Guest of Cindy Sherman fixates on a peripheral nobody residing in the orbit of a somebody, a tack that allows for an intimate, unguarded view of said luminary while simultaneously casting into sharp relief the wrongheadedness of its focus. Beginning in 1993, Paul H-O made a very minor name for himself as the host of Gallery Beat, an off-the-cuff public access television program in which (as director and host) he attended premiere shows and interviewed artists with an enthusiasm and candor that helped deflate the scene’s air of self-importance. A devoted fan who nonetheless refused to simply act the sycophantic PR mouthpiece for those he covered, H-O hardly qualified as a journalist but nonetheless provided a modestly unfiltered view of the art world. His gig eventually brought him into contact with celebrated photographer Cindy Sherman, who, bucking her usual protocol, let down her media-shy guard for a series of interviews with H-O and, later still, became his girlfriend and the frequent subject of his incessant filming, of which this absorbing yet lacking doc is primarily comprised.

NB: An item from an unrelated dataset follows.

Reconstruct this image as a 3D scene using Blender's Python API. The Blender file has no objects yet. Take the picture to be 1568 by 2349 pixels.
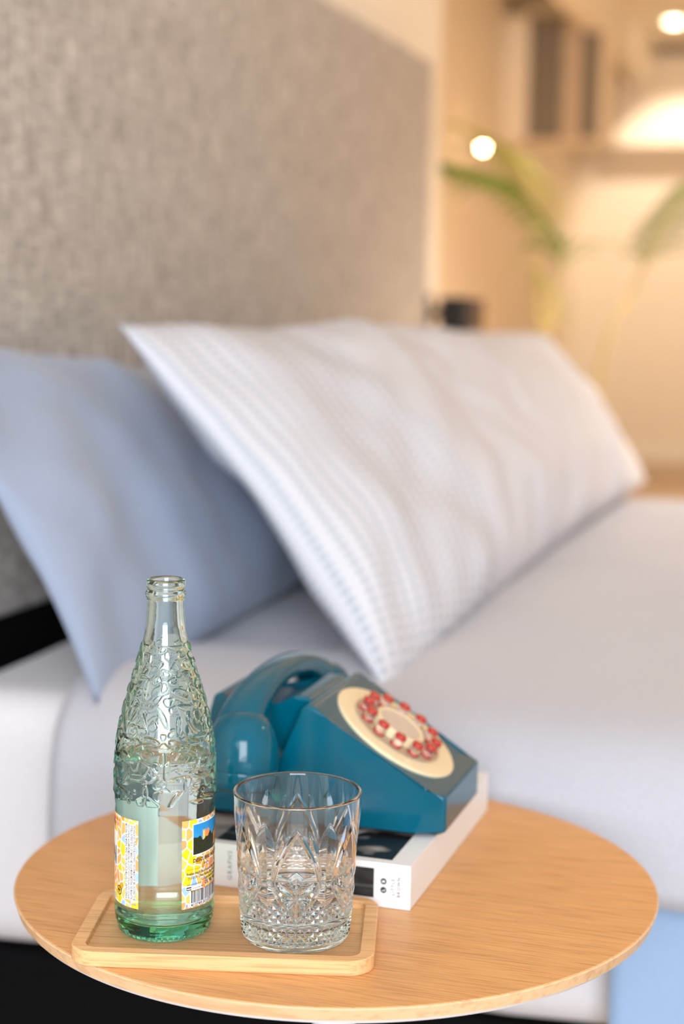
import bpy, bmesh, math, random
import numpy as np
from mathutils import Vector, Matrix, noise

random.seed(7)
rng = np.random.default_rng(7)
S = bpy.context.scene
COL = S.collection
PI = math.pi

# ------------------------------------------------------------------ camera
YAW, PITCH, ROLL = math.radians(17.5), 0.1225, 0.0175
cam_data = bpy.data.cameras.new('camera')
cam = bpy.data.objects.new('camera', cam_data); COL.objects.link(cam)
fw = Vector((-math.sin(YAW)*math.cos(PITCH), math.cos(YAW)*math.cos(PITCH), -math.sin(PITCH)))
rt = Vector((math.cos(YAW), math.sin(YAW), 0)); up = rt.cross(fw)
r2 = rt*math.cos(ROLL)+up*math.sin(ROLL); u2 = up*math.cos(ROLL)-rt*math.sin(ROLL)
mw = Matrix((r2, u2, -fw)).transposed().to_4x4(); mw.translation = (0, 0, 0.992)
cam.matrix_world = mw
cam_data.sensor_fit = 'VERTICAL'; cam_data.sensor_height = 36.0
cam_data.lens = 3750*36.0/2349
cam_data.clip_start = 0.05; cam_data.clip_end = 60
cam_data.dof.use_dof = True; cam_data.dof.focus_distance = 1.115
cam_data.dof.aperture_fstop = cam_data.lens/18.5      # 18.5 mm entrance pupil
cam_data.dof.aperture_blades = 9
S.camera = cam

# ------------------------------------------------------------------ world, lights, exposure
S.view_settings.view_transform = 'Standard'; S.view_settings.look = 'None'
S.view_settings.gamma = 1; S.view_settings.use_curve_mapping = False
S.view_settings.exposure = 0.68
w = bpy.data.worlds.new('world'); S.world = w; w.use_nodes = True
w.node_tree.nodes['Background'].inputs[0].default_value = (0.82, 0.90, 1.0, 1)
w.node_tree.nodes['Background'].inputs[1].default_value = 0.64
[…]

Guest of Cindy Sherman’s narcissistic opening tracks the rise of H-O and Gallery Beat, a trifling success story that’s propped up by H-O’s forthrightness even as it fails to register as anything more than a footnote – albeit a sometimes amusing one, as when a confrontational Julian Schnabel denigrates Gallery Beat and, in the process, makes himself the epitome of artistic pomposity. This early material, however, is mere prologue for H-O’s developing relationship with Sherman, whose illustrious photographs feature her embodying various female roles and disguises – a means of confronting, among other things, issues of female/gender power dynamics – and whose public persona is that of the mysterious recluse. H-O’s on-camera chats with Sherman for his program are thus somewhat revelatory, showing a charming, understated personality far different than one might have expected on the basis of her often-confrontational work. It’s that friction, as well as Sherman herself, that soon proves most transfixing, and considerably more intriguing than H-O’s career recap of his famous ex-girlfriend, which indulges in lazy, tossed-off family-history psychologizing and talking-head analysis (from colleagues, friends, and editors and critics of Artforum and The New York Times) that only manages to skim the surface of both the artist and her art.
Though it’s Sherman who clearly warrants an in-depth non-fiction portrait, Guest of Cindy Sherman remains diligently focused on H-O, whose own marginalization in the relationship (and the glamorous, ritzy life that Sherman leads) comes to dominate the proceedings, as well as lends the film its title. H-O’s struggle to exist in the shadow of Sherman’s spotlight is a losing battle. And moreover, it ultimately derails his doc, which quickly devolves into off-putting egomaniacal boo-hooing, with H-O – and the similarly ignored and/or disrespected husbands of Elton John and Molly Ringwald (?) – recounting their trivial woe-is-me anecdotes about being cropped out of red carpet photos and seated at remote dinner tables at galas. Shallowly attempting to cast these second fiddle-plights as case studies of the flawed male ego, Guest of Cindy Sherman instead simply reduces itself to a vain investigation of a former affair in which listening to H-O complain (on radio, or at a public speaking gig) about the disproportionate paparazzi love showered on his star girlfriend is to hear someone mistake themselves as far more engaging and noteworthy than their life story indicates.